À l’assaut du mur nord-irlandais
Samedi soir, l’Allemagne a livré un match abouti de bout en bout, n’offrant aucun répit à son adversaire. Le genre de match que l’Allemagne avait l’habitude d’enchaîner entre 2010 et 2014, mais qui n’était plus trop au programme depuis le Mondial. Après la rencontre, Joachim Löw s’est dit très satisfait de « l’implication de [ses] joueurs » . « Nous étions très présents dans la surface de réparation, et c’était une vraie volonté de ma part. Ces derniers temps, notamment pendant l’Euro, nous n’étions pas aussi agressifs dans cette zone du terrain » , a-t-il ajouté concernant l’animation offensive.

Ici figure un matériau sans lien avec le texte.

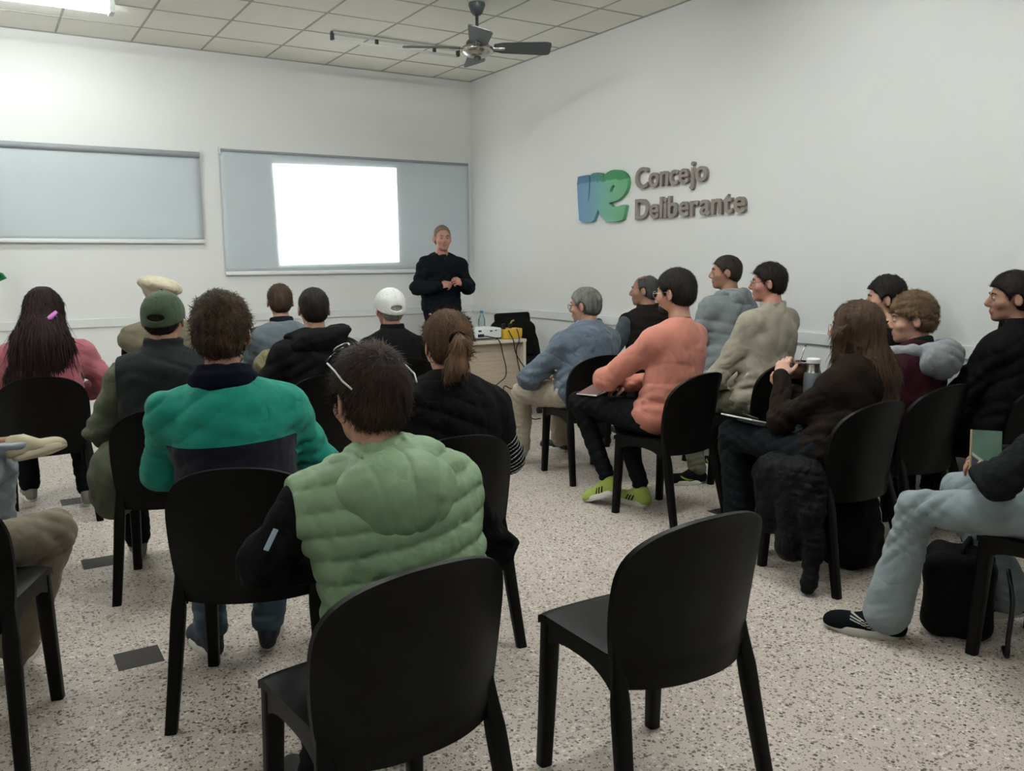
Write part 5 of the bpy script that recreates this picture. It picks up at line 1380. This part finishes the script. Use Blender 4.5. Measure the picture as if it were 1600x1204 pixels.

Mais comme l’a fait remarquer Mesut Özil en zone mixte, la Tchéquie n’a pas vraiment évolué au niveau attendu. Face à l’Irlande du Nord, la tâche devrait être plus compliquée. « C’est une équipe beaucoup plus robuste derrière » , a assuré le meneur d’Arsenal. Si l’Allemagne montre de belles choses depuis le début des éliminatoires, le match de ce soir est déjà un mini-test. Contrairement à juin dernier, la Mannschaft doit montrer de quoi elle est capable. « Nous devons aller de l’avant, imposer notre tempo, être réaliste même si l’équipe adverse risque de fermer le jeu » , a affirmé le sélectionneur allemand. Pour son homologue, Michael O’Neill, le fait d’avoir rencontré la NM il y a peu est « un énorme avantage, les joueurs savent à quoi s’attendre. » Mais comme tout le monde, le sectionneur nord-irlandais a bien remarqué que si l’Allemagne n’avait pas changé de visage depuis l’Euro, son état d’esprit était, lui, un peu différent. « Ils ont commencé très fort ces éliminatoires, alors que pendant l’Euro, lorsque nous les avons affrontés, ils venaient de perdre des points contre la Pologne et étaient plus fébriles. Cette fois-ci, ce sera beaucoup plus dur. » Si ce soir, l’Ulster s’en sort aussi bien qu’à l’Euro, on pourra presque parler de victoire.